Origin First Licensed Under New CSG Logistics Safety Code of Practice

Origin, on behalf of the Australia Pacific LNG Project, is the first to be licensed under a new CSG Logistics Safety Code of Practice launched today in readiness for the expected increased heavy vehicle traffic as the four major CSG to LNG projects come online.

Origin Upstream CEO, Paul Zealand, whose company took the lead in formulating the industry code, said Origin was committed to ensuring that every heavy vehicle movement was a safe one.

“During the next four years, the number of heavy vehicle movements from our project alone is expected to increase significantly,” he said.

The CSG Code has been developed in line with the National Logistics Safety Code. Among the areas covered are:

  • Fatigue management, including driver health and fitness for duty, scheduling, transit times;
  • Safe loading practices including mass, dimension and load restraint;
  • Speed management;
  • Vehicle compliance and safety;
  • Contractor safety including subcontractor management;

The Australian Logistics Council issued a licence to Origin under the new code, and Managing Director Michael Kilgariff congratulated Origin for taking such a proactive approach to how they handle safety on the state’s roads.

“CSG will account for a large proportion of the forecast increase in heavy vehicle usage in Queensland,” he said.

“In becoming the first signatory to the CSG Code, Origin is ensuring that all company employees operating heavy vehicles, contractors and subcontractors will comply with the 45 legal elements laid out in the Code.”

Heavy vehicles have been over-represented in recent road fatality statistics in Queensland. In 2010 they were involved in accidents that resulted in 47 deaths, almost 20% of the state’s road toll that year.

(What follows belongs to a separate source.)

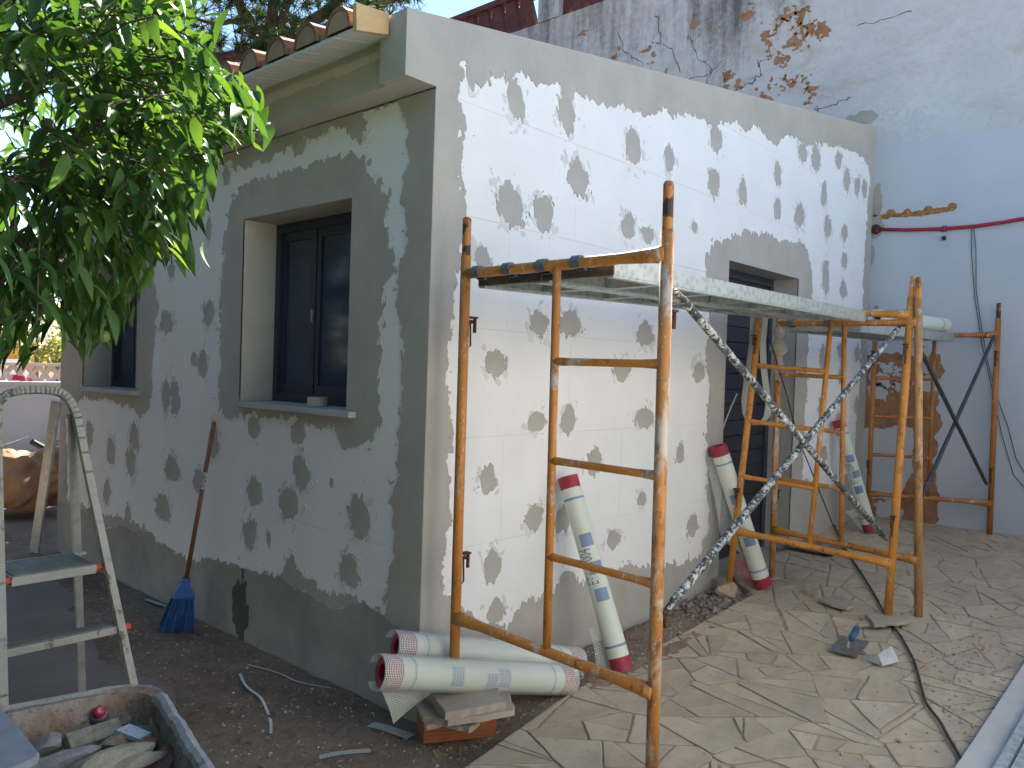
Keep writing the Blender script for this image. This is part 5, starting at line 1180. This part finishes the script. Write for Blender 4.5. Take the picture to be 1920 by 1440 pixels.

“At Origin safety is always our number one priority” said Mr Zealand, “The Code will build on the vehicle management safety policies already in operation which include, speed inhibitors, vehicle monitoring systems and extensive driver training.”

The CSG Code comes into effect ahead of the introduction of the National Heavy Vehicle Law on January 1, 2013. It will standardise heavy-vehicle legislation across Australia, and will be enforced by a national regulator.